The group was responding to notices sent by stock exchanges to confirm reports of Kenyan President William Ruto ordering the cancellation of a procurement process that had been expected to award control of the country's main airport after the conglomerate's founder was indicted in the United States.

Adani Enterprises Ltd, the flagship firm of billionaire Gautam Adani's group which houses its airport business, in a filing said it had in August this year incorporated a step-down subsidiary in Kenya to upgrade, modernise, and manage airports.

"While the company was in discussion with the relevant authority for the said project, till date neither the company nor its subsidiaries (i) have been awarded any airport project in Kenya, or (ii) entered into any binding or definitive agreement in connection with any airport in Kenya," the firm said.

It did not confirm or deny reports of Kenya cancelling the airport deal.

Adani Energy Solutions Ltd, the firm that operates power transmission lines, in a separate filing said on October 9 it was awarded the project to construct transmission lines in Kenya.
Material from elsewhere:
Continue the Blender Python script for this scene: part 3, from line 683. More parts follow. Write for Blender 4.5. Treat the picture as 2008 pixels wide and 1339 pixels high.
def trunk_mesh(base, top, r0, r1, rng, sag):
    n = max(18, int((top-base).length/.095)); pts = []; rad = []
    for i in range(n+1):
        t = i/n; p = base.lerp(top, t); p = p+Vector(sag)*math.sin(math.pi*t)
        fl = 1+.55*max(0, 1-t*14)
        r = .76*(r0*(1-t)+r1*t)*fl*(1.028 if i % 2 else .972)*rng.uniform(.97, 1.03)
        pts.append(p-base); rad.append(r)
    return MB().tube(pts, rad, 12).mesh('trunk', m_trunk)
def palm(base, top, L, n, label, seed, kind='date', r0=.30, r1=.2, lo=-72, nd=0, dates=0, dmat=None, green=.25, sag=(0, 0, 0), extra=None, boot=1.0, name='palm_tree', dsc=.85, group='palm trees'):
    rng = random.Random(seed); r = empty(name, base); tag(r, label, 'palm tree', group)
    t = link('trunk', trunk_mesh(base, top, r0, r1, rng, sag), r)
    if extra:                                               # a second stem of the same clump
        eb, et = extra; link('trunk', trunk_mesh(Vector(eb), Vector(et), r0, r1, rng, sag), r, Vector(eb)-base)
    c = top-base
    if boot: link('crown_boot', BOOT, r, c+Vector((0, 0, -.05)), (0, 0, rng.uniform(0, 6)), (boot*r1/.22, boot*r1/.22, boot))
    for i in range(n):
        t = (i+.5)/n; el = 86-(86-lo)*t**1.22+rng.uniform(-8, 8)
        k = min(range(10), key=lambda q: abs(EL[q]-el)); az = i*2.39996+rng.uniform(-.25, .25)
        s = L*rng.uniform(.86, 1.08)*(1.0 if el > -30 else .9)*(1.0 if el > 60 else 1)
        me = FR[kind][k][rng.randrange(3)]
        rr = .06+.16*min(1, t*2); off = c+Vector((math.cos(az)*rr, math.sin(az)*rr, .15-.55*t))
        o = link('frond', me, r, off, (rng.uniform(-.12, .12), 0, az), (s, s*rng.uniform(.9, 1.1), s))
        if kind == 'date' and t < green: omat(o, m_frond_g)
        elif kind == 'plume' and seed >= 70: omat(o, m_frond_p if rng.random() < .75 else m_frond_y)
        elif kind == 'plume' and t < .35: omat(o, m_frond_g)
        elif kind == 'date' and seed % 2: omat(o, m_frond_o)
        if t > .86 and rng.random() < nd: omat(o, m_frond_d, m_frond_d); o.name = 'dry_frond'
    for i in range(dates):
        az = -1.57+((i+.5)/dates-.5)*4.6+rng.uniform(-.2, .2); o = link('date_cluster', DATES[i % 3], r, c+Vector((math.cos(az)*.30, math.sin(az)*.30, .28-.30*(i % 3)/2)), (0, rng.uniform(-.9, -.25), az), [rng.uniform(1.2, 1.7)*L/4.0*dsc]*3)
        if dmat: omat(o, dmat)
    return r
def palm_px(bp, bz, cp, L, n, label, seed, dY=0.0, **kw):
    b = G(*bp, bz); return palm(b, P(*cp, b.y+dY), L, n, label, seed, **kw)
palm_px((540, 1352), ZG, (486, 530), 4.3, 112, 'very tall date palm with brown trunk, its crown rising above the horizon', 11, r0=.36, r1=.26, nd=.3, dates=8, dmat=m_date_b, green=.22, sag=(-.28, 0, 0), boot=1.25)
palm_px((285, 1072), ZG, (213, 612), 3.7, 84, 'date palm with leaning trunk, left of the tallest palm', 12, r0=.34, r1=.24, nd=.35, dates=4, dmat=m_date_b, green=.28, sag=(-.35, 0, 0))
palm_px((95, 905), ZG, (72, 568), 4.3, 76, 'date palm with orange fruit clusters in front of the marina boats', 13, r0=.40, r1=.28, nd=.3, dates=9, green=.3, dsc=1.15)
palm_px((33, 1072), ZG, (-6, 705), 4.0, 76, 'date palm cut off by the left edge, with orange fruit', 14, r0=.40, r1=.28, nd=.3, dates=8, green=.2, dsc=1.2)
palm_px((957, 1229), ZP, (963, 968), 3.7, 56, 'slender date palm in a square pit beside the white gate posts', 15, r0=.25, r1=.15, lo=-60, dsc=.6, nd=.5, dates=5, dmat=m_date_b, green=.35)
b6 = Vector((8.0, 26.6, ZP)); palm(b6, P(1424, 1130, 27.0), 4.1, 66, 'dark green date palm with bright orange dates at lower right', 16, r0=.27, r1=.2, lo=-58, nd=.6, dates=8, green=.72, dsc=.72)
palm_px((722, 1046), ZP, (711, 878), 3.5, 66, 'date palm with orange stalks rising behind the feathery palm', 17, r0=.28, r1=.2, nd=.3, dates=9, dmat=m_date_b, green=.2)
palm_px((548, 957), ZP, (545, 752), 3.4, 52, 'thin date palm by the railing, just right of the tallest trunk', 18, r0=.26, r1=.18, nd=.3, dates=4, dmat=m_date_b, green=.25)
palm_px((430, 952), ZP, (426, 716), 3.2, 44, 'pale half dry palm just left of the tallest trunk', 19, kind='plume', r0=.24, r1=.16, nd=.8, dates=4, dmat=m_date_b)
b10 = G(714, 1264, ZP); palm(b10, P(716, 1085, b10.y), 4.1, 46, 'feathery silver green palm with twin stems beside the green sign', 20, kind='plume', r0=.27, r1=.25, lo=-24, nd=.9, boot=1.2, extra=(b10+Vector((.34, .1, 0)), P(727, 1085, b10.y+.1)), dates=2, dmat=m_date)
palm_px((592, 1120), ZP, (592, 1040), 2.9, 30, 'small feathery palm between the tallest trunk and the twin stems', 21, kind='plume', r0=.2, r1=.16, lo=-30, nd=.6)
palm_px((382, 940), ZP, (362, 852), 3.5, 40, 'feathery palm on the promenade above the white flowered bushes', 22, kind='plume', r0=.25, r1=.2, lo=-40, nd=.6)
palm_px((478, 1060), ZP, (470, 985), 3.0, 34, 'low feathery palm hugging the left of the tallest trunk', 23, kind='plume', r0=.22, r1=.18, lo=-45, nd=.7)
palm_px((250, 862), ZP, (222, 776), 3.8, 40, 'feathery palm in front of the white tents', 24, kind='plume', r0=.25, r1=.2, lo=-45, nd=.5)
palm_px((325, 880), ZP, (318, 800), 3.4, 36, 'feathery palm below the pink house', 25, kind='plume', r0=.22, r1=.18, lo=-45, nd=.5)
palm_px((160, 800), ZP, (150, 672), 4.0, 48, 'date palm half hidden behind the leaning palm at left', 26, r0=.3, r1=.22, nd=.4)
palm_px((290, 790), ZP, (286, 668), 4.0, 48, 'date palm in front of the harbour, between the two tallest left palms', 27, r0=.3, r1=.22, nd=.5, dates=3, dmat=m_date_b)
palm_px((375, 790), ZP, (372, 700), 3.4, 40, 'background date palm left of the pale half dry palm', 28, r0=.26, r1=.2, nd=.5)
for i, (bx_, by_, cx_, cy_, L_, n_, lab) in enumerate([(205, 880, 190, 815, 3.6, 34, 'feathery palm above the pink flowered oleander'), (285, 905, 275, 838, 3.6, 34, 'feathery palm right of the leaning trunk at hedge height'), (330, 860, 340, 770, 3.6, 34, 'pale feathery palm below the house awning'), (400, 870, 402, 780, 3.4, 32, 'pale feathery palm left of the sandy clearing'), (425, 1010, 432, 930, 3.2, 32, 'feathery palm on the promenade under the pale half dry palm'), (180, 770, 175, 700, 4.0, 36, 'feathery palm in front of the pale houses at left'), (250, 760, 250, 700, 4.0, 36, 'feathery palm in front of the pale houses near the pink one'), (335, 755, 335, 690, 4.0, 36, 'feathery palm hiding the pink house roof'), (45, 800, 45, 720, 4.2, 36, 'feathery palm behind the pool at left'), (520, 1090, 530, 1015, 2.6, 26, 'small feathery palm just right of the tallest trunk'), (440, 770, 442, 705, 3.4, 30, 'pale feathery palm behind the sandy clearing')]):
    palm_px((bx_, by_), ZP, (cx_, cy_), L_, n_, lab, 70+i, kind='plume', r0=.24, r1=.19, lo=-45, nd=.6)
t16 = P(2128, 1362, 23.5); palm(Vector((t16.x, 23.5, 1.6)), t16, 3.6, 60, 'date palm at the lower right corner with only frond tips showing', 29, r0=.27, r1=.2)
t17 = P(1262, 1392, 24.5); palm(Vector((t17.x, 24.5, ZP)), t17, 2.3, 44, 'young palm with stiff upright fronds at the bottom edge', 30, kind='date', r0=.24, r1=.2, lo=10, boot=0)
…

Thereafter, it had incorporated a step-down subsidiary in Kenya.

"We submit that the project does not fall within the ambit of item 4 of Para B, Part A, Schedule III of the Securities and Exchange Board of India (Listing Obligations and Disclosure Requirements) Regulations, 2015, as amended (Sebi Listing Regulations) which requires intimation to be made for any awarding, bagging/ receiving, amendment or termination of awarded/bagged orders/contracts other than in the ordinary course of business," it said refusing to confirm or deny the cancellation.

It went on to state that the award of the project was in the ordinary course of business of the company and its subsidiaries as they are engaged in the business of transmission and distribution of energy (among other things).

"Consequently, any cancellation of such Project will also not fall within the ambit of item 4 of Para B, Part A, Schedule III of the Sebi Listing Regulations," it added.

Under the proposed airport deal worth nearly USD 2 billion, the conglomerate was to add a second runway at Jomo Kenyatta International Airport and upgrade the passenger terminal. It was also to operate it on a 30-year lease.

Kenya's President in his state of the nation address on Thursday also stated that he was cancelling a separate 30-year, USD 736-million public-private partnership that an Adani Group firm signed with the Ministry of Energy and Petroleum last month to construct power transmission lines.

That followed US authorities indicting group Founder and Chairman Gautam Adani and seven others for allegedly agreeing to pay USD 265 million to Indian officials to win lucrative solar power supply contracts.

The Adani Group denied the allegations as baseless and said it would seek "all possible legal recourse".

The tender to operate Kenya's main airport was put on hold following local protests.

Adani Energy Solutions Ltd had last month signed a project agreement with the Kenya Electricity Transmission Company Ltd (Ketraco) for developing three transmission lines and two substations.